-- SOURCE EXCERPT start --

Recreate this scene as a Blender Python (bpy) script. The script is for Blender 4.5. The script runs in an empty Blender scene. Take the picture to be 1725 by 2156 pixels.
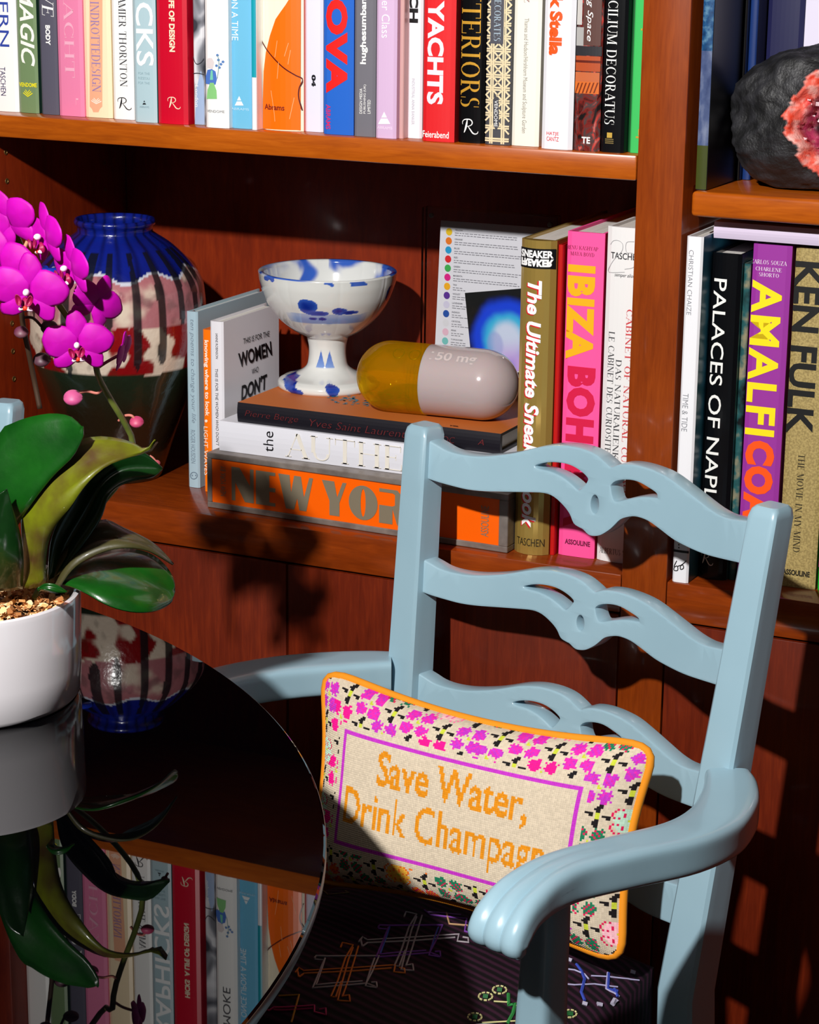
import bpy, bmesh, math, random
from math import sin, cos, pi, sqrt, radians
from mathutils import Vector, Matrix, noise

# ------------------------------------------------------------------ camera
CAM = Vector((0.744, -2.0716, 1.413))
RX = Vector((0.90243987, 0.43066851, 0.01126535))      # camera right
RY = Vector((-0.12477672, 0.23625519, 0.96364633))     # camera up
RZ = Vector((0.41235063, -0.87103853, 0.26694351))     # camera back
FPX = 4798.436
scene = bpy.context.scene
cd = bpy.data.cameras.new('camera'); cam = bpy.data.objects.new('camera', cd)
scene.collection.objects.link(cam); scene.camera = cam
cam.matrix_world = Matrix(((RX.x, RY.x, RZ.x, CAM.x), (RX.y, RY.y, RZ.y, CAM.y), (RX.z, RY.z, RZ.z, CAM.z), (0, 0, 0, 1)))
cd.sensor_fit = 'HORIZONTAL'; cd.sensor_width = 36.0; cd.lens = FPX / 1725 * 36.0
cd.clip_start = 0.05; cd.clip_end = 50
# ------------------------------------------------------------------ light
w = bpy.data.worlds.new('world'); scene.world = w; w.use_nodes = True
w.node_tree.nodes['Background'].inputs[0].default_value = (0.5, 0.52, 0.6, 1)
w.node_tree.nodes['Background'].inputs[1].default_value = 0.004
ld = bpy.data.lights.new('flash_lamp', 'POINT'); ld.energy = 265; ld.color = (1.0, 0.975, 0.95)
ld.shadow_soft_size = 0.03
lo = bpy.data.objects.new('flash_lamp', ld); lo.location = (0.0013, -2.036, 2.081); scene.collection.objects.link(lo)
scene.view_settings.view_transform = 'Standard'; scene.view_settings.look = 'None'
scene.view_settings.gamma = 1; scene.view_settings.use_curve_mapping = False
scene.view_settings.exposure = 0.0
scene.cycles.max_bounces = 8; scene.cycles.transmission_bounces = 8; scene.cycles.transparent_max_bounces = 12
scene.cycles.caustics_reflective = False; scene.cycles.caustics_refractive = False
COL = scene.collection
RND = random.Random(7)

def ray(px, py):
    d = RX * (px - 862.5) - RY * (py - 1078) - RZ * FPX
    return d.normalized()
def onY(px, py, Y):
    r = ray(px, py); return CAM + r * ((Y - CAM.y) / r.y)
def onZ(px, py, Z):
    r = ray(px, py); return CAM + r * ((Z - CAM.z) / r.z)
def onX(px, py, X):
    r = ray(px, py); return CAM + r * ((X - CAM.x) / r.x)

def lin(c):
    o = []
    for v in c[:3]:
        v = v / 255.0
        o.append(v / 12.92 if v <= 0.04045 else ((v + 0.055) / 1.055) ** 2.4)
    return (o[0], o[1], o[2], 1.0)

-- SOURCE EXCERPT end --

PROBLEM TO SOLVE
Copy every line of the data word for word, omitting the images.

SOLUTION BELOW
Recreate this scene as a Blender Python (bpy) script. The script is for Blender 4.5. The script runs in an empty Blender scene. Take the picture to be 1725 by 2156 pixels.
import bpy, bmesh, math, random
from math import sin, cos, pi, sqrt, radians
from mathutils import Vector, Matrix, noise

# ------------------------------------------------------------------ camera
CAM = Vector((0.744, -2.0716, 1.413))
RX = Vector((0.90243987, 0.43066851, 0.01126535))      # camera right
RY = Vector((-0.12477672, 0.23625519, 0.96364633))     # camera up
RZ = Vector((0.41235063, -0.87103853, 0.26694351))     # camera back
FPX = 4798.436
scene = bpy.context.scene
cd = bpy.data.cameras.new('camera'); cam = bpy.data.objects.new('camera', cd)
scene.collection.objects.link(cam); scene.camera = cam
cam.matrix_world = Matrix(((RX.x, RY.x, RZ.x, CAM.x), (RX.y, RY.y, RZ.y, CAM.y), (RX.z, RY.z, RZ.z, CAM.z), (0, 0, 0, 1)))
cd.sensor_fit = 'HORIZONTAL'; cd.sensor_width = 36.0; cd.lens = FPX / 1725 * 36.0
cd.clip_start = 0.05; cd.clip_end = 50
# ------------------------------------------------------------------ light
w = bpy.data.worlds.new('world'); scene.world = w; w.use_nodes = True
w.node_tree.nodes['Background'].inputs[0].default_value = (0.5, 0.52, 0.6, 1)
w.node_tree.nodes['Background'].inputs[1].default_value = 0.004
ld = bpy.data.lights.new('flash_lamp', 'POINT'); ld.energy = 265; ld.color = (1.0, 0.975, 0.95)
ld.shadow_soft_size = 0.03
lo = bpy.data.objects.new('flash_lamp', ld); lo.location = (0.0013, -2.036, 2.081); scene.collection.objects.link(lo)
scene.view_settings.view_transform = 'Standard'; scene.view_settings.look = 'None'
scene.view_settings.gamma = 1; scene.view_settings.use_curve_mapping = False
scene.view_settings.exposure = 0.0
scene.cycles.max_bounces = 8; scene.cycles.transmission_bounces = 8; scene.cycles.transparent_max_bounces = 12
scene.cycles.caustics_reflective = False; scene.cycles.caustics_refractive = False
COL = scene.collection
RND = random.Random(7)

def ray(px, py):
    d = RX * (px - 862.5) - RY * (py - 1078) - RZ * FPX
    return d.normalized()
def onY(px, py, Y):
    r = ray(px, py); return CAM + r * ((Y - CAM.y) / r.y)
def onZ(px, py, Z):
    r = ray(px, py); return CAM + r * ((Z - CAM.z) / r.z)
def onX(px, py, X):
    r = ray(px, py); return CAM + r * ((X - CAM.x) / r.x)

def lin(c):
    o = []
    for v in c[:3]:
        v = v / 255.0
        o.append(v / 12.92 if v <= 0.04045 else ((v + 0.055) / 1.055) ** 2.4)
    return (o[0], o[1], o[2], 1.0)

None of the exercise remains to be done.